> _Exercise instructions_: Every entry needs to be reproduced exactly.

-------- Input material --------

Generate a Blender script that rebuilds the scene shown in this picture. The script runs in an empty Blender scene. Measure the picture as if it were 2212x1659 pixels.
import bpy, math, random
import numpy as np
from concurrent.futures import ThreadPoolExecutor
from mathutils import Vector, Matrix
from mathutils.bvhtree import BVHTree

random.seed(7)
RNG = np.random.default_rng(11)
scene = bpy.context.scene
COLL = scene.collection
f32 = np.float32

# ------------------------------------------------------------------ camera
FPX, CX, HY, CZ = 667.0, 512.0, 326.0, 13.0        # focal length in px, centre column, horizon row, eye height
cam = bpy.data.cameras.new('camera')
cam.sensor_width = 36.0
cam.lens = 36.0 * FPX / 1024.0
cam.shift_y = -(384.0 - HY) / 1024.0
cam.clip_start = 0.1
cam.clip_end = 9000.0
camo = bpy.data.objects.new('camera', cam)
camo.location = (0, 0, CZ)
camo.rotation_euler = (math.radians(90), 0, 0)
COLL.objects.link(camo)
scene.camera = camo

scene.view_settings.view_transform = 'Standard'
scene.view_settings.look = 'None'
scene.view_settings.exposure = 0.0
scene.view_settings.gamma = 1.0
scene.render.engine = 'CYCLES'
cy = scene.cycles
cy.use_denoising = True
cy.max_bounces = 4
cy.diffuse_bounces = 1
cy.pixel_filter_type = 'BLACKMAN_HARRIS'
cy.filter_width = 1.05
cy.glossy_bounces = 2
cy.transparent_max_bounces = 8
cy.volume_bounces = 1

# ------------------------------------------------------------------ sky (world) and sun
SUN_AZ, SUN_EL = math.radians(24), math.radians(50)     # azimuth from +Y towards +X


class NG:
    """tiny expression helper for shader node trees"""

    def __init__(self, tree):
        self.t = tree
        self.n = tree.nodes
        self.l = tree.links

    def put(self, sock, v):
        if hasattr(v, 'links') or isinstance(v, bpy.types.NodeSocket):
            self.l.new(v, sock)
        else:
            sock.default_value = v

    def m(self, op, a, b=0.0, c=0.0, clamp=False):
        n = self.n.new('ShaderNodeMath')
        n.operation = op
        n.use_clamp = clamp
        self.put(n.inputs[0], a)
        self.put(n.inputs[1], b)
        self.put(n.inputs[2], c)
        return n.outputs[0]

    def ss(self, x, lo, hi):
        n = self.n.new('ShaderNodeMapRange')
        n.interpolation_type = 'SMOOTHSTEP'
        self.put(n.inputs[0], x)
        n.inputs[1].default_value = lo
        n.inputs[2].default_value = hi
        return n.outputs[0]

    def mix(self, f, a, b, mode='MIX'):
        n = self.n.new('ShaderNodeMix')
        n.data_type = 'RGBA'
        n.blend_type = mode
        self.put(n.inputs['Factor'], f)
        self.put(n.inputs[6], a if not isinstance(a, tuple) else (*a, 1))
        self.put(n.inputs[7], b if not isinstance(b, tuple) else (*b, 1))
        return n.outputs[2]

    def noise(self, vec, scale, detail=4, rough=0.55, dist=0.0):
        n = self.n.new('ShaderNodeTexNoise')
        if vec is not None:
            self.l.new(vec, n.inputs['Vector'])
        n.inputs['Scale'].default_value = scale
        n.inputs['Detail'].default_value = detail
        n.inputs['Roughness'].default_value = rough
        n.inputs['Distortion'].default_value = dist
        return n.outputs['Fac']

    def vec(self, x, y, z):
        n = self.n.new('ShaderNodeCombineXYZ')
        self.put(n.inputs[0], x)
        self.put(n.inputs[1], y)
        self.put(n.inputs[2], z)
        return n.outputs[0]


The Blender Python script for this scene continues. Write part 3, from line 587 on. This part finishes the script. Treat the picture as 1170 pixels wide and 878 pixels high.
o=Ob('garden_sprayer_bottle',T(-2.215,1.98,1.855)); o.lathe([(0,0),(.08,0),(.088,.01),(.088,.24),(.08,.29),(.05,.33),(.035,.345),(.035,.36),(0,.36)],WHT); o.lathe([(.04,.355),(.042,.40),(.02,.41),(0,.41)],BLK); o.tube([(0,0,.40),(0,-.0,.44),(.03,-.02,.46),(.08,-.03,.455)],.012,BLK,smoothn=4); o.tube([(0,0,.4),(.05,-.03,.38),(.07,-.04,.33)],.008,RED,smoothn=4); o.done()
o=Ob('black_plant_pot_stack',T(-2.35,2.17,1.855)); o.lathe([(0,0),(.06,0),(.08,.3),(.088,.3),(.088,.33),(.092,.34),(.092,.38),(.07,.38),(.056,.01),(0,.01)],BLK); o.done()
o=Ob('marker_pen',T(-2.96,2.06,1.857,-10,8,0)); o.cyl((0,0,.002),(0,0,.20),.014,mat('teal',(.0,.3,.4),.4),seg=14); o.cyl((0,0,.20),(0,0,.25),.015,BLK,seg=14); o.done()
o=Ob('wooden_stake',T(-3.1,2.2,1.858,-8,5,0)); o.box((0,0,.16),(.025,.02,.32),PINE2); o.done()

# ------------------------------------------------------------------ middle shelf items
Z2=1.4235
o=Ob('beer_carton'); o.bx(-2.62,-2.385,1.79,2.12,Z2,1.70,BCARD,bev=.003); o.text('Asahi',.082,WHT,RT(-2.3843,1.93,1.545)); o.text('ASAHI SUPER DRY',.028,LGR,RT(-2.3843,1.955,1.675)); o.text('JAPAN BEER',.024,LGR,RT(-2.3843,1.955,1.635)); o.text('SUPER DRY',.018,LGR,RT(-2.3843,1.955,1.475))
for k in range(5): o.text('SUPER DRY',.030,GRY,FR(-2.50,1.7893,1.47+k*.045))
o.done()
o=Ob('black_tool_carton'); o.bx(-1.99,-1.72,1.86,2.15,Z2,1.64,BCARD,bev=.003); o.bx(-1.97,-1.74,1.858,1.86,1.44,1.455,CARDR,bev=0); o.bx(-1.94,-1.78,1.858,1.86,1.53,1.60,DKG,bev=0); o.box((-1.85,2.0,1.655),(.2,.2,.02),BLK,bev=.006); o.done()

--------

> _Solution for this exercise_:
Generate a Blender script that rebuilds the scene shown in this picture. The script runs in an empty Blender scene. Measure the picture as if it were 2212x1659 pixels.
import bpy, math, random
import numpy as np
from concurrent.futures import ThreadPoolExecutor
from mathutils import Vector, Matrix
from mathutils.bvhtree import BVHTree

random.seed(7)
RNG = np.random.default_rng(11)
scene = bpy.context.scene
COLL = scene.collection
f32 = np.float32

# ------------------------------------------------------------------ camera
FPX, CX, HY, CZ = 667.0, 512.0, 326.0, 13.0        # focal length in px, centre column, horizon row, eye height
cam = bpy.data.cameras.new('camera')
cam.sensor_width = 36.0
cam.lens = 36.0 * FPX / 1024.0
cam.shift_y = -(384.0 - HY) / 1024.0
cam.clip_start = 0.1
cam.clip_end = 9000.0
camo = bpy.data.objects.new('camera', cam)
camo.location = (0, 0, CZ)
camo.rotation_euler = (math.radians(90), 0, 0)
COLL.objects.link(camo)
scene.camera = camo

scene.view_settings.view_transform = 'Standard'
scene.view_settings.look = 'None'
scene.view_settings.exposure = 0.0
scene.view_settings.gamma = 1.0
scene.render.engine = 'CYCLES'
cy = scene.cycles
cy.use_denoising = True
cy.max_bounces = 4
cy.diffuse_bounces = 1
cy.pixel_filter_type = 'BLACKMAN_HARRIS'
cy.filter_width = 1.05
cy.glossy_bounces = 2
cy.transparent_max_bounces = 8
cy.volume_bounces = 1

# ------------------------------------------------------------------ sky (world) and sun
SUN_AZ, SUN_EL = math.radians(24), math.radians(50)     # azimuth from +Y towards +X


class NG:
    """tiny expression helper for shader node trees"""

    def __init__(self, tree):
        self.t = tree
        self.n = tree.nodes
        self.l = tree.links

    def put(self, sock, v):
        if hasattr(v, 'links') or isinstance(v, bpy.types.NodeSocket):
            self.l.new(v, sock)
        else:
            sock.default_value = v

    def m(self, op, a, b=0.0, c=0.0, clamp=False):
        n = self.n.new('ShaderNodeMath')
        n.operation = op
        n.use_clamp = clamp
        self.put(n.inputs[0], a)
        self.put(n.inputs[1], b)
        self.put(n.inputs[2], c)
        return n.outputs[0]

    def ss(self, x, lo, hi):
        n = self.n.new('ShaderNodeMapRange')
        n.interpolation_type = 'SMOOTHSTEP'
        self.put(n.inputs[0], x)
        n.inputs[1].default_value = lo
        n.inputs[2].default_value = hi
        return n.outputs[0]

    def mix(self, f, a, b, mode='MIX'):
        n = self.n.new('ShaderNodeMix')
        n.data_type = 'RGBA'
        n.blend_type = mode
        self.put(n.inputs['Factor'], f)
        self.put(n.inputs[6], a if not isinstance(a, tuple) else (*a, 1))
        self.put(n.inputs[7], b if not isinstance(b, tuple) else (*b, 1))
        return n.outputs[2]

    def noise(self, vec, scale, detail=4, rough=0.55, dist=0.0):
        n = self.n.new('ShaderNodeTexNoise')
        if vec is not None:
            self.l.new(vec, n.inputs['Vector'])
        n.inputs['Scale'].default_value = scale
        n.inputs['Detail'].default_value = detail
        n.inputs['Roughness'].default_value = rough
        n.inputs['Distortion'].default_value = dist
        return n.outputs['Fac']

    def vec(self, x, y, z):
        n = self.n.new('ShaderNodeCombineXYZ')
        self.put(n.inputs[0], x)
        self.put(n.inputs[1], y)
        self.put(n.inputs[2], z)
        return n.outputs[0]


The Blender Python script for this scene continues. Write part 3, from line 587 on. This part finishes the script. Treat the picture as 1170 pixels wide and 878 pixels high.
o=Ob('garden_sprayer_bottle',T(-2.215,1.98,1.855)); o.lathe([(0,0),(.08,0),(.088,.01),(.088,.24),(.08,.29),(.05,.33),(.035,.345),(.035,.36),(0,.36)],WHT); o.lathe([(.04,.355),(.042,.40),(.02,.41),(0,.41)],BLK); o.tube([(0,0,.40),(0,-.0,.44),(.03,-.02,.46),(.08,-.03,.455)],.012,BLK,smoothn=4); o.tube([(0,0,.4),(.05,-.03,.38),(.07,-.04,.33)],.008,RED,smoothn=4); o.done()
o=Ob('black_plant_pot_stack',T(-2.35,2.17,1.855)); o.lathe([(0,0),(.06,0),(.08,.3),(.088,.3),(.088,.33),(.092,.34),(.092,.38),(.07,.38),(.056,.01),(0,.01)],BLK); o.done()
o=Ob('marker_pen',T(-2.96,2.06,1.857,-10,8,0)); o.cyl((0,0,.002),(0,0,.20),.014,mat('teal',(.0,.3,.4),.4),seg=14); o.cyl((0,0,.20),(0,0,.25),.015,BLK,seg=14); o.done()
o=Ob('wooden_stake',T(-3.1,2.2,1.858,-8,5,0)); o.box((0,0,.16),(.025,.02,.32),PINE2); o.done()

# ------------------------------------------------------------------ middle shelf items
Z2=1.4235
o=Ob('beer_carton'); o.bx(-2.62,-2.385,1.79,2.12,Z2,1.70,BCARD,bev=.003); o.text('Asahi',.082,WHT,RT(-2.3843,1.93,1.545)); o.text('ASAHI SUPER DRY',.028,LGR,RT(-2.3843,1.955,1.675)); o.text('JAPAN BEER',.024,LGR,RT(-2.3843,1.955,1.635)); o.text('SUPER DRY',.018,LGR,RT(-2.3843,1.955,1.475))
for k in range(5): o.text('SUPER DRY',.030,GRY,FR(-2.50,1.7893,1.47+k*.045))
o.done()
o=Ob('black_tool_carton'); o.bx(-1.99,-1.72,1.86,2.15,Z2,1.64,BCARD,bev=.003); o.bx(-1.97,-1.74,1.858,1.86,1.44,1.455,CARDR,bev=0); o.bx(-1.94,-1.78,1.858,1.86,1.53,1.60,DKG,bev=0); o.box((-1.85,2.0,1.655),(.2,.2,.02),BLK,bev=.006); o.done()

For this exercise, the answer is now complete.